Rally Opposing Alabama's Immigration Law Winds Through Downtown Huntsville

The Huntsville Times: As marchers gathered this afternoon to oppose Alabama's new immigration law, Jessica Rodriguez read a newspaper article reporting that President Barack Obama had criticized the law during a briefing with the Hispanic media.

"This is what we want," said Rodriguez, whose husband is in the process of obtaining a green card. "This brings tears to my eyes."

Though Rodriguez agrees that reform is needed, "the way Alabama is doing it is wrong. It's targeting one group.

"My three children are part Mexican, and I want them to be proud of that. I don't want them to live in fear."

Rodriguez was one of the organizers of the rally that attracted about 200 people who walked east on Clinton Avenue from the post office to Jefferson Street, circled the Madison County Courthouse then headed to Big Spring International Park.

As they walked, they shouted, "Stop HB 56."

They carried signs reading "We Pay Taxes Too," "We are Workers Not Criminals," and "Stop Separating Families." A sign was propped in a stroller that read, "Can You Tell Me Why You HATE My Daddy? Is it for his Skin Color?"

Evelyn Servin, director of the North Alabama Hispanic Coalition, said she's glad Obama spoke out against the law. "But I wish he would take a bigger stand and stop all this," she said.

Servin's 9-year-old son, Yahir, was with her at the rally, carrying a sign, "I Don't Want to Be Afraid to Go to School." Servin's husband, who's trying to work through the citizenship process, is in Mexico.

"That's why I'm here," she said. "My children can't have their daddy here."

When the marchers arrived at Big Spring International Park around 2 p.m. today, Joe Ferrazas of the nonprofit Todo Razas Unidos (All Races United), read from his letter to Gov.

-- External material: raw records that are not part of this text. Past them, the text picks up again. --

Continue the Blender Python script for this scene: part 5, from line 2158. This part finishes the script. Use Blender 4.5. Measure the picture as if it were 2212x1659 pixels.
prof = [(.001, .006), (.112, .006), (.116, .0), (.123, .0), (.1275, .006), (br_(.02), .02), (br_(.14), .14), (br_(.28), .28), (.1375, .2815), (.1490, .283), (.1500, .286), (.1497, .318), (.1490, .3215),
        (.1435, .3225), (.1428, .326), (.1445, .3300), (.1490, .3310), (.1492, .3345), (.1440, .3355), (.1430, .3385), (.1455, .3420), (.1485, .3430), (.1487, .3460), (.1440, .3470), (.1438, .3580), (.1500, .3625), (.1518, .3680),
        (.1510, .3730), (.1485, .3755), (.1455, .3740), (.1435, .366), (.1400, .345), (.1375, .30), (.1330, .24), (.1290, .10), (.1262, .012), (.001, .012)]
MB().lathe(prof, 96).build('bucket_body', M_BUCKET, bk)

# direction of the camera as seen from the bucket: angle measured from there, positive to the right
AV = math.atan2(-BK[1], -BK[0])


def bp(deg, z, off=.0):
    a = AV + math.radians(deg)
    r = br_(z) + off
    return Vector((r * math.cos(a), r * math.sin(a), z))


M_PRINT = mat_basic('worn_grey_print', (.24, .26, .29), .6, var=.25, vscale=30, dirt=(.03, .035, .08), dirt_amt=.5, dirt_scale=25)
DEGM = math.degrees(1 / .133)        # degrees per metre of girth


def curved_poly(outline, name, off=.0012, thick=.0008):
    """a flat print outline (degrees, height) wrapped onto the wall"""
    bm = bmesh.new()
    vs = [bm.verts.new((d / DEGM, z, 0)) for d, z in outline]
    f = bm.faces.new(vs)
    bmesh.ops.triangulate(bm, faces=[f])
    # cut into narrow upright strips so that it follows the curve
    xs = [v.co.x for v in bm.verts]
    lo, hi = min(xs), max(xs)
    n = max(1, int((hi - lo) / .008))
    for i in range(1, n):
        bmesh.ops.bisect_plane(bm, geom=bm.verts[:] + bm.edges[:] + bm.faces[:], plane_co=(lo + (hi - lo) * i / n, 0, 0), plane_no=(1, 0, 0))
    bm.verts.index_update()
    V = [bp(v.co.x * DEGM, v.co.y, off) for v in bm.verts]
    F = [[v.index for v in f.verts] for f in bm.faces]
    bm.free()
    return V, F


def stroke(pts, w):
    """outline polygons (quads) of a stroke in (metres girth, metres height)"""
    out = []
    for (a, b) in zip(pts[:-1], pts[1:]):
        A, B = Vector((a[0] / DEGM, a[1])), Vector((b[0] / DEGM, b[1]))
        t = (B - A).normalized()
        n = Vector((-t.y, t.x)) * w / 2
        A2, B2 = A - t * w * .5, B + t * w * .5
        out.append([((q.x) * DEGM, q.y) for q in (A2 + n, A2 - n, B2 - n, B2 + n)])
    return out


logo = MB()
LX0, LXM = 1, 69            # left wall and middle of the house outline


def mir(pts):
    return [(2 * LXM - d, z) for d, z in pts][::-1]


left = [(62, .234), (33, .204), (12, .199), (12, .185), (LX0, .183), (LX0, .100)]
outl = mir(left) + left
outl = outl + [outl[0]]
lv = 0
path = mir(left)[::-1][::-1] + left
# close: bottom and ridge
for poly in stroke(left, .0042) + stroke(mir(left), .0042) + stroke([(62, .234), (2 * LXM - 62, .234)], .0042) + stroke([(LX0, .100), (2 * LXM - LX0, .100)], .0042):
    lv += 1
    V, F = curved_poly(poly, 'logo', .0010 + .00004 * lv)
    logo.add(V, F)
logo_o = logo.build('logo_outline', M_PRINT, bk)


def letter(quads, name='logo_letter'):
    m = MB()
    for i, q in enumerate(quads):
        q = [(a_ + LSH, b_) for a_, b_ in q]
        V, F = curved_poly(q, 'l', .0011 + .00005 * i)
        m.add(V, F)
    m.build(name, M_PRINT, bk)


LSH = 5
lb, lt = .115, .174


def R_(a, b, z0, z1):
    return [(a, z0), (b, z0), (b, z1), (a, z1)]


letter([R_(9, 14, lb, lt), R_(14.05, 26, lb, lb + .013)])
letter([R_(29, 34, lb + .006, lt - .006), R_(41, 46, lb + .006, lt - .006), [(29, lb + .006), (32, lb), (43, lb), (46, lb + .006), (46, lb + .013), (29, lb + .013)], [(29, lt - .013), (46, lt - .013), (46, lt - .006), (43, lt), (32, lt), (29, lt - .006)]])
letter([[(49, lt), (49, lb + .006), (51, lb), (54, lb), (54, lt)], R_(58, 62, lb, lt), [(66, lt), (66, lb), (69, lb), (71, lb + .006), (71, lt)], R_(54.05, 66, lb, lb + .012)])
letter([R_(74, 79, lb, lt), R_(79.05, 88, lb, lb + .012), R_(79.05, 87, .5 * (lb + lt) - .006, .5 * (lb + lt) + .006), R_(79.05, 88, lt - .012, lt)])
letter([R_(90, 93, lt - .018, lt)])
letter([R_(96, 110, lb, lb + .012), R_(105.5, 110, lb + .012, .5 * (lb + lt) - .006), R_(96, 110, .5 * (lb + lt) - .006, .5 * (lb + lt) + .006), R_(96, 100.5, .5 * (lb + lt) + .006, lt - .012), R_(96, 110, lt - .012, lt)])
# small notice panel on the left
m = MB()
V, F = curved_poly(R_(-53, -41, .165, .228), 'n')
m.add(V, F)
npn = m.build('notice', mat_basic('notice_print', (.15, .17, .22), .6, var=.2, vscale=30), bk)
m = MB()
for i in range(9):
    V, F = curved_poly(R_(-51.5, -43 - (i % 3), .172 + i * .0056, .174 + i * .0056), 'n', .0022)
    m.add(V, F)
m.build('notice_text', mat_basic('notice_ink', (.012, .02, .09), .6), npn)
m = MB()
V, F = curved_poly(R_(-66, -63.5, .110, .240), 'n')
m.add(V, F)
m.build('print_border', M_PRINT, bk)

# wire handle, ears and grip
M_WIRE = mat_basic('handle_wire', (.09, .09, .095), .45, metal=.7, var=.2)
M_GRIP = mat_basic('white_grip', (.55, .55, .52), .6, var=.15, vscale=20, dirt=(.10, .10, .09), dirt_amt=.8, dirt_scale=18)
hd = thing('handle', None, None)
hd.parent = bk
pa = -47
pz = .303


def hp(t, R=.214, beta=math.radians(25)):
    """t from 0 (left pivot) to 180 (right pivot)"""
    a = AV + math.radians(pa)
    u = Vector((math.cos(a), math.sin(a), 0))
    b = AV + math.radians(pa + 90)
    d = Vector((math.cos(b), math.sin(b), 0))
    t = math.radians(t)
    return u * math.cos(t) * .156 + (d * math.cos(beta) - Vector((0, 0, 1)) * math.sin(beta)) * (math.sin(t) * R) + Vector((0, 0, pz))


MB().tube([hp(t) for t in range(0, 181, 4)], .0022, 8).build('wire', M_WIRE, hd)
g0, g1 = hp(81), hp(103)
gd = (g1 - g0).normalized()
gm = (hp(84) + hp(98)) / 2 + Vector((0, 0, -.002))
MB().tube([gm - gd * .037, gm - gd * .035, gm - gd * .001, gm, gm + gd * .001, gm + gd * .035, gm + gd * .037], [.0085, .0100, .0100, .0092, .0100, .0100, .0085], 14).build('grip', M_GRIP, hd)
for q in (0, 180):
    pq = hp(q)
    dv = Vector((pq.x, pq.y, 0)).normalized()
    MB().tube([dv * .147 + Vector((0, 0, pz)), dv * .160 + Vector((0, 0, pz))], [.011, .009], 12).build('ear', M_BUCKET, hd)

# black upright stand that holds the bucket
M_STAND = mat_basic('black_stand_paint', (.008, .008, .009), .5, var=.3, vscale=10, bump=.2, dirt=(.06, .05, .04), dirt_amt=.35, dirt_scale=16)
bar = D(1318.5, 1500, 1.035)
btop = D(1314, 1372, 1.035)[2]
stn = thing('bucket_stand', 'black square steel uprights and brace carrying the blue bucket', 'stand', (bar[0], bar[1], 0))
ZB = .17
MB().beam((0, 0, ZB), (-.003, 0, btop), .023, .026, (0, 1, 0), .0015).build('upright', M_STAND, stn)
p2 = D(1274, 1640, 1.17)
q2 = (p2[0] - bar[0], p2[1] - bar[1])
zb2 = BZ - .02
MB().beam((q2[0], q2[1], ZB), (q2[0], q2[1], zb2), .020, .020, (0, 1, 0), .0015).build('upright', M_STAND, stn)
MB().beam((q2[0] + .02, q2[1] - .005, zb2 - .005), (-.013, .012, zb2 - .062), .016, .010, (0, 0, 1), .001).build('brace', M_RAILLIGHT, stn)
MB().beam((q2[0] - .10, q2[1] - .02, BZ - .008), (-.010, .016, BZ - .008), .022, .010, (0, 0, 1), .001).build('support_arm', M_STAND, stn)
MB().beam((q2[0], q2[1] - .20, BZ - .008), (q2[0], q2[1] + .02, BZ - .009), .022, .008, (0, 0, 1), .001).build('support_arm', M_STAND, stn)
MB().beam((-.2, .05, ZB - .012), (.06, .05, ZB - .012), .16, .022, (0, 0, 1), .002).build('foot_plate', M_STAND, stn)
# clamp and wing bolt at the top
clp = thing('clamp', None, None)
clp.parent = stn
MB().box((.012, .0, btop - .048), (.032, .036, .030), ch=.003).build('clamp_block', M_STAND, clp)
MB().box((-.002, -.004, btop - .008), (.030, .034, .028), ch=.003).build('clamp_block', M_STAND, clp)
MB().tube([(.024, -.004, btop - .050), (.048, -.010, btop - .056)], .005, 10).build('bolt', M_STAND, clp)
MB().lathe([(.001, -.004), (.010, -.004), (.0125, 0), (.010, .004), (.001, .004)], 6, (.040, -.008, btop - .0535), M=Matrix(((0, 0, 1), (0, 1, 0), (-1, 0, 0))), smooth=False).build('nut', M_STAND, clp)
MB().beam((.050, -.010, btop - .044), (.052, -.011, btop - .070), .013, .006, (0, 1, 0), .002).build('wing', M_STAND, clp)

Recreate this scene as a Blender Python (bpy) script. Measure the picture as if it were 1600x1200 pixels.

Robert Bentley. The Alabama law, Ferrazas said, has created "more hate, racism, bullying in schools and a great divide in America."

Ferrazas said Latinos have "risked their lives, left their families and lost their names and identities given to them by their mothers and fathers to come here to work and provide for their families -- all in the hopes for freedom and opportunity."

Instead of Latinos taking Americans' jobs, "in reality, we are doing jobs that most Americans do not want to do, for what the job pays," Ferrazas said. "We get these jobs because we are reliable, hard-working and dependable individuals, not cheap labor."

The Spanish-language newspaper La Opinion quoted Obama as saying the Alabama law is "a bad law. The idea that we have children afraid to go to school, because they feel afraid that their immigration status will lead to being detained -- it's wrong."

Federal judges in Birmingham and Atlanta have blocked some sections of the law, including those related to transporting illegal immigrants and checking the immigration status of students.

Consuelo Mendoza of Athens, who works with Todo Razas Unidos, carried a sign Saturday that read, "What Land of Opportunity?" She has helped families pack to move from Alabama and is concerned about the future of her own family members, including her companion of 19 years.

"We just want to be heard," she said.